In October 2019, Twitter user Rachel (@harl0tt) wrote an incredible, discerning thread after listening to Dolly Parton’s America, tweeting, “I am not shocked or angry Dolly vehemently rejects feminism. Here’s why.” Several tweets in length, Rachel’s thread explains the context in which Dolly Parton experienced feminism as it was back in the ’60s and ’70s — the ways the label became tainted for decades by the second-wave elements that A) equated feminism with hating men, and B) left out a huge swath of the woman-identified population.

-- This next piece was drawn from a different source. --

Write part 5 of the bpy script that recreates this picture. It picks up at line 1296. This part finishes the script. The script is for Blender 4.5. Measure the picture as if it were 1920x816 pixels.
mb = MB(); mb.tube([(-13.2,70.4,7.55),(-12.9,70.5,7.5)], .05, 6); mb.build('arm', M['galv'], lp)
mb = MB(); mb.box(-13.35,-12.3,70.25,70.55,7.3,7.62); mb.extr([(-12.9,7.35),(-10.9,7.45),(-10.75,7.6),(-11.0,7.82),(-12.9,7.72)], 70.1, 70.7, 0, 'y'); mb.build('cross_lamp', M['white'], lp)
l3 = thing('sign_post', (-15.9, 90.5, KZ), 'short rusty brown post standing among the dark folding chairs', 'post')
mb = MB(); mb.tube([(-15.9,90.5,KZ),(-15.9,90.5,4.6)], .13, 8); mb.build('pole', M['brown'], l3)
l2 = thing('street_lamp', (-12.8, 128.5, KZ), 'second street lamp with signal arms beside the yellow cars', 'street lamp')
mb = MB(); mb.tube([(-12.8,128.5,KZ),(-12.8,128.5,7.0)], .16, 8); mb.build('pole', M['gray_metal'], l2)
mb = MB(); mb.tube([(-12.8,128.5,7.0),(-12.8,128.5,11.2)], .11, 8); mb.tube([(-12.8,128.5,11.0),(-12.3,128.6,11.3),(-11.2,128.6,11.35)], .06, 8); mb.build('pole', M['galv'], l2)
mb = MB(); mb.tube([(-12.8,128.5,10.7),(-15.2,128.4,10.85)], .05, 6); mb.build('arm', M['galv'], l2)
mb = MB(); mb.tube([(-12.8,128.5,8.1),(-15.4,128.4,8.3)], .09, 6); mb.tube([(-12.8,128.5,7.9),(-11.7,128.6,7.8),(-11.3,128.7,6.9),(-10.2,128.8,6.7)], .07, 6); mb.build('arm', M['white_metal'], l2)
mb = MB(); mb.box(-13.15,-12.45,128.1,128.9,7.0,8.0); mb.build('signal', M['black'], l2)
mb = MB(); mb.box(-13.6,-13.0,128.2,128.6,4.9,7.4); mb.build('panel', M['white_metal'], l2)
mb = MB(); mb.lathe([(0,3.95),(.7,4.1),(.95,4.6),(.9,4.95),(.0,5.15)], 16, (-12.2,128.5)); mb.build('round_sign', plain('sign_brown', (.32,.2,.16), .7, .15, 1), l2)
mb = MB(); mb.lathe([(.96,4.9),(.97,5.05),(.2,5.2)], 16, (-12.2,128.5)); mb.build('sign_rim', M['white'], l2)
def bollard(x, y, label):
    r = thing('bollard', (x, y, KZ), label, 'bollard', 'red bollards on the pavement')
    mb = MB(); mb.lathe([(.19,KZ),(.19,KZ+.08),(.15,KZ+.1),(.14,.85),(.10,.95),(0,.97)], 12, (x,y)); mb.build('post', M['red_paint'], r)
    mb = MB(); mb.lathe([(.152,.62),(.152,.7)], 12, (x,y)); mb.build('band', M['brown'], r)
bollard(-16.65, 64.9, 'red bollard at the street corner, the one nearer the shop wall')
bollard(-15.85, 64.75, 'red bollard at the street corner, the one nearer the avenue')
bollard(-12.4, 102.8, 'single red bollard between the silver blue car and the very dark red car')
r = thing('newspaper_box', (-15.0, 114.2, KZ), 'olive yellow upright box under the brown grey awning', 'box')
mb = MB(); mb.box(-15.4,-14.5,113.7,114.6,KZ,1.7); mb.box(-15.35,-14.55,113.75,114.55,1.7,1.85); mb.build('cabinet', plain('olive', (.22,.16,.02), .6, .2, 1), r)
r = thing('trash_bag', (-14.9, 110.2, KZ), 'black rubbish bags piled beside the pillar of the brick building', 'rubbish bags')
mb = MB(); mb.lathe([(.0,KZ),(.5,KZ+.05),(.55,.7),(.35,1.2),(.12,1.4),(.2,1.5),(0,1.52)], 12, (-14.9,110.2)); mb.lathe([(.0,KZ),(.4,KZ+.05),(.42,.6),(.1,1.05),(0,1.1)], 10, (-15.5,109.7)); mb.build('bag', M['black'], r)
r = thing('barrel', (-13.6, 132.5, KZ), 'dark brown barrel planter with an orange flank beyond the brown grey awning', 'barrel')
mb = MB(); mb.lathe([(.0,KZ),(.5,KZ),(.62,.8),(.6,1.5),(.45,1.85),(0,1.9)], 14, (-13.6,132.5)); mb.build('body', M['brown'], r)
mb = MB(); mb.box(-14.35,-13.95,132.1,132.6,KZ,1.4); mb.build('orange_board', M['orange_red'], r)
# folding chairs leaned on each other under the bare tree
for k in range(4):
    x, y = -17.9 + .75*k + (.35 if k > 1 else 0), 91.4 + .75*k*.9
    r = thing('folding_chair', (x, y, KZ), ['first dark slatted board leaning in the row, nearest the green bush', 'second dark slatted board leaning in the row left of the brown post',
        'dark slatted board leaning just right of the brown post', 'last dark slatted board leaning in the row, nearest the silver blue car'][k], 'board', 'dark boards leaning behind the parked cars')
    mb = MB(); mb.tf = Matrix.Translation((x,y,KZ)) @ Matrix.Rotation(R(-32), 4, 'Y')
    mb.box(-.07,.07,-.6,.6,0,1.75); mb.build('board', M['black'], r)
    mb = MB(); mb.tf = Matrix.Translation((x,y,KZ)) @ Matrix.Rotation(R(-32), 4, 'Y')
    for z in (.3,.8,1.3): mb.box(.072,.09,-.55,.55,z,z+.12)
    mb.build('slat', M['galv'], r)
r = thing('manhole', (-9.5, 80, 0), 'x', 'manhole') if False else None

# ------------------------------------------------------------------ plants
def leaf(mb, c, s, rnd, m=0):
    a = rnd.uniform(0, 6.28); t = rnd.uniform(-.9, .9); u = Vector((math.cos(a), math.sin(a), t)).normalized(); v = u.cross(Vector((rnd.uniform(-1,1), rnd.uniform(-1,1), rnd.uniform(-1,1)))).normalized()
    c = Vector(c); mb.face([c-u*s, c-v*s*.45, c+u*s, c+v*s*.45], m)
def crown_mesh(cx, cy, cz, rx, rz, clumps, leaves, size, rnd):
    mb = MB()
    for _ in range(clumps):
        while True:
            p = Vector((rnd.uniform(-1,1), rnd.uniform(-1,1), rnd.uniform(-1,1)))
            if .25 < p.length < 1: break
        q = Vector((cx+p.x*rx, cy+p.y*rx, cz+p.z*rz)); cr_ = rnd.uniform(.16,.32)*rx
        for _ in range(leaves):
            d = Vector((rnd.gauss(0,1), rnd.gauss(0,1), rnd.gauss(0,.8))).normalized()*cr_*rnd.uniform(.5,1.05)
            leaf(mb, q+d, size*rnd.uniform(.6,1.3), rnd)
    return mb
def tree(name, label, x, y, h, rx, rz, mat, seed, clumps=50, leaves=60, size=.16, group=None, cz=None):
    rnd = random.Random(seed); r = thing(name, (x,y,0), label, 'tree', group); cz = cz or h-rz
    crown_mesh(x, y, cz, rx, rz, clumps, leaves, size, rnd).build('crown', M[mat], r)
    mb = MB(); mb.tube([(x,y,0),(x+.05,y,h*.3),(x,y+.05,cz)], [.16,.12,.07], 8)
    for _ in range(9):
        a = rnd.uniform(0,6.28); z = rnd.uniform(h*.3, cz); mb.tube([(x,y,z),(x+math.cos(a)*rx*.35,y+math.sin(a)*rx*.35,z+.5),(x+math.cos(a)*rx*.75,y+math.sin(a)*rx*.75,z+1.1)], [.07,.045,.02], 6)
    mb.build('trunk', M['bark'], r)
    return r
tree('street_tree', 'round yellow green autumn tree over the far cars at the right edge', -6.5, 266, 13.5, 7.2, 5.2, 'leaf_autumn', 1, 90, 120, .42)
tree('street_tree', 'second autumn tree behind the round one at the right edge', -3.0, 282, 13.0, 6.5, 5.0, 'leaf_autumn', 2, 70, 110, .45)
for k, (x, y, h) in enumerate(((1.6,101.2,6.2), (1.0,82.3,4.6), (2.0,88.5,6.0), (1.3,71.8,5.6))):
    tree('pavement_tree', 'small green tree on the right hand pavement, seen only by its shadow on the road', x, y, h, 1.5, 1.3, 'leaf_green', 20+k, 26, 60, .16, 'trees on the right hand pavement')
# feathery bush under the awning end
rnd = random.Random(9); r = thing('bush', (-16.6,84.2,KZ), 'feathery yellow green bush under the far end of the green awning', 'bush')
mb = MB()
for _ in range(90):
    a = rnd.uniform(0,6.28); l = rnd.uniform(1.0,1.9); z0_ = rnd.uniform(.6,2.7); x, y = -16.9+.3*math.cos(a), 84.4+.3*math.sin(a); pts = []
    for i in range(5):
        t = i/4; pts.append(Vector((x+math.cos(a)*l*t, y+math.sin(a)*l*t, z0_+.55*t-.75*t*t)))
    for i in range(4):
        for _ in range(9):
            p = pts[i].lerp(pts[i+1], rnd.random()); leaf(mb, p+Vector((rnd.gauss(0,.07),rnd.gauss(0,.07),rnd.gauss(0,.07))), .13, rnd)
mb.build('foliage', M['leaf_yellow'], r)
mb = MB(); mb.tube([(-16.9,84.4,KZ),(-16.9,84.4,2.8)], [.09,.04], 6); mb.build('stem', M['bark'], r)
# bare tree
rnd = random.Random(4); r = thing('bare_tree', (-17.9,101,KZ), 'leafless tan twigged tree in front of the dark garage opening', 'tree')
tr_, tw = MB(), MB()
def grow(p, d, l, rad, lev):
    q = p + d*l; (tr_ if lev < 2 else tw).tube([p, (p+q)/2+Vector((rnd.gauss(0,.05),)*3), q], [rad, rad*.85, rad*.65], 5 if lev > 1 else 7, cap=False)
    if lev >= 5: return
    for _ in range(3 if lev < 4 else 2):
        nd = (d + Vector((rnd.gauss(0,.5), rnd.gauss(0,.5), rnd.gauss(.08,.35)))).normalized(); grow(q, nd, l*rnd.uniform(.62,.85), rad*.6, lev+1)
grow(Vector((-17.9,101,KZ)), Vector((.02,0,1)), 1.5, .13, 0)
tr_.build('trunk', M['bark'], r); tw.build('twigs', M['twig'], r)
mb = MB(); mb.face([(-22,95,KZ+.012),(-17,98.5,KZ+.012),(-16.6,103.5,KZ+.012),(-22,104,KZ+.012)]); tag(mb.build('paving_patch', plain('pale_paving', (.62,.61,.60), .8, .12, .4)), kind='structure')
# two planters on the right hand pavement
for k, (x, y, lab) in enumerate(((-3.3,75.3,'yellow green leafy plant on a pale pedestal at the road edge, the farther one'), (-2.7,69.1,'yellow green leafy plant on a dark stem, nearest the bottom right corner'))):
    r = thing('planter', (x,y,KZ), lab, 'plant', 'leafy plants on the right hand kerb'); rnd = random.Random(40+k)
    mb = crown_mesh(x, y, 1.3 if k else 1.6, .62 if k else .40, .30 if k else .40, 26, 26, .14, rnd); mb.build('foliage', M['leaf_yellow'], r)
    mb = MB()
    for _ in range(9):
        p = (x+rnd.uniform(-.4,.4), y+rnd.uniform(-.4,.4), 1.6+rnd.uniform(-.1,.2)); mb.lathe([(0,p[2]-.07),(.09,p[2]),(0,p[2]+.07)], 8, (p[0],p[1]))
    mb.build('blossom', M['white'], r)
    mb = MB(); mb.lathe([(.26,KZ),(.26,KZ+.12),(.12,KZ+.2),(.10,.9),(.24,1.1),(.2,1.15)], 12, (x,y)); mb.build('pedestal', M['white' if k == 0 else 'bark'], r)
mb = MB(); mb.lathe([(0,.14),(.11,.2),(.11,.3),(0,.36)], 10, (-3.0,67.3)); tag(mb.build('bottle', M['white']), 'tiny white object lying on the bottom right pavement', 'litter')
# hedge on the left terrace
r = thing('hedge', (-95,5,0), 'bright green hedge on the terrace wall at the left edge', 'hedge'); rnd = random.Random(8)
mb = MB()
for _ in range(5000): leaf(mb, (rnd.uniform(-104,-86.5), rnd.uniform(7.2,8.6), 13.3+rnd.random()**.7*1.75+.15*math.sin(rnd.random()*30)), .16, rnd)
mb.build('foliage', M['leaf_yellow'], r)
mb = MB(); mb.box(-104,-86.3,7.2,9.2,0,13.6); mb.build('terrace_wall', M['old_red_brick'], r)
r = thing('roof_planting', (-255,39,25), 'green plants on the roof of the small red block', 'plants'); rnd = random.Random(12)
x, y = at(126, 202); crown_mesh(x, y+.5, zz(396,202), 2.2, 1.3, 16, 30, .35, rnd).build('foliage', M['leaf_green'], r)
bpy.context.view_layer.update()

Rachel tweeted, “Dolly Parton has no patience for feminism because of how feminists treated her. [To them] she was a makeup-wearing bimbo [who] objectified her own body. She doesn’t know [feminist theorist and poet Hélène] Cixous. She has no ‘serious’ contributions to feminist discourse or corporate takeovers. …Classism is rampant in third-wave feminism. It was worse in second-wave, when Dolly faced ridicule” for her looks, for where she came from.
Privileged women — largely college-educated, wealthy and white — excluded Dolly’s generation of poor women from their version of feminism. With that in mind, it’s no wonder Dolly would distance herself from the label. Rachel brings up writer Sarah Smarsh — who often discusses socioeconomic class and politics — and paraphrases Smarsh, tweeting, “The part of us that gets mad when clearly feminist women say they aren’t feminists is the part of us that got to go to college. The part of us that’s privileged enough to theorize.”
Meanwhile, Dolly is using her privilege and career to advocate for those who don’t have a platform — and she’s creating inclusive spaces at her shows. On that point, Abumrad notes that although her fans from all walks of life aren’t exactly engaging in political discussions, “they’re in the same place, and they’re [being] deeply polite in her presence. That feels like something to me.” All of this is to say, it’s essential that feminism — “the theory of the political, economic and social equality of the sexes” — includes more than just those privileged enough to theorize.